Strategy
Lean production has been adopted into other industries to promote productivity and efficiency in an ever‐changing market. In global supply chain and outsource scale, IT is necessary and can deal with most of hard lean practices to synchronize pull system in supply chains and value system. The manufacturing industry can renew and change strategy of production just in time.
The supply chains take changes in deploying second factory or warehouse near their major markets in order to react to the consumers’ need promptly instead of investing manufacturing factories on the lost‐cost countries. For instance, Dell sells computers directly from their website, cutting franchised dealers out of their supply chains. Then, the firm uses outsourced partners to produce its components and deliver components to their assembly plants on these main markets around the world.
Zara made decision of speeding their fashion to the consumers market by fast‐producing cloths within five weeks with their local partners in Spain and never involved in mass production to pursue new styles and keep products fresh.

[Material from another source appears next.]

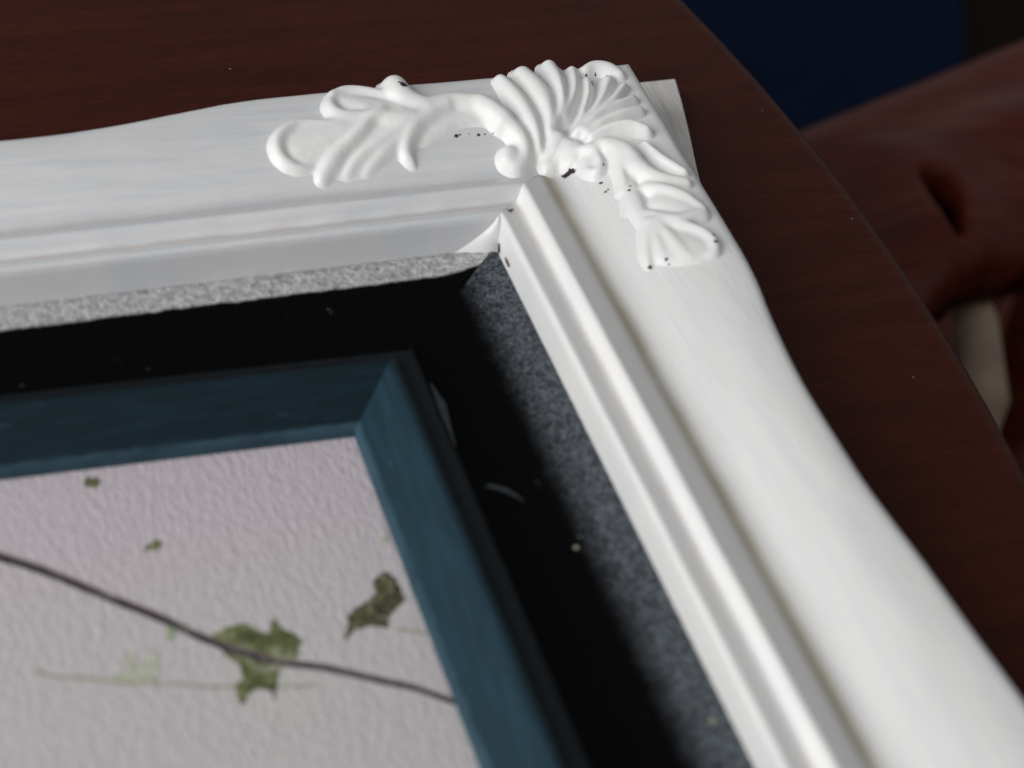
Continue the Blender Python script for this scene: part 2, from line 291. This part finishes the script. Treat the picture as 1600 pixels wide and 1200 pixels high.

The other way to avoid market risk and control the supply efficiently is to cut down in stock. P&G has done the goal to cooperate with Walmart and other wholesales companies by building the response system of stocks directly to the suppliers companies (Martin 2005). With the improvement of global scale supply chains, firms apply lean practices (JIT, supplier partnership, and customer involvement) built between global firms and suppliers intensively to connect with consumers markets efficiently.
Crisis
After years of success of Toyota’s Lean Production, the consolidation of supply chain networks has brought Toyota to the position of being the world’s biggest carmaker in the rapid expansion. In 2010, the crisis of safety‐related problems in Toyota made other carmakers that duplicated Toyota’s supply chain system wary that the same recall issue might happen to them.
James Womack had warned Toyota that cooperating with single outsourced suppliers might bring unexpected problems (Hopp 2011; Ohno 1988). Indeed, the crisis cost a great fortune and left Toyota thinking whether the JIT practice has problems about outsourced suppliers without enough experience and senior engineers could not achieve the monitoring job close to their suppliers out of Japan. That is proven as the economy of scale becomes global, the soft‐learn practices become more important in their outsourced suppliers, if they could keep good Sensei relationship with their partners and constantly modify production process to perfection. Otherwise, Toyota begins to consider whether to have more choices of suppliers of producing the same component; it might bring more safety on risk‐control and reduce the huge cost that might happen in the future.
The appliance of JIT in supply chain system is the key issue of lean implementation in global scale. How do the supply partners avoid causing production flow? Global firms should make more suppliers who can compete with each other in order to get the best quality and lower the risk of production flow at the same time.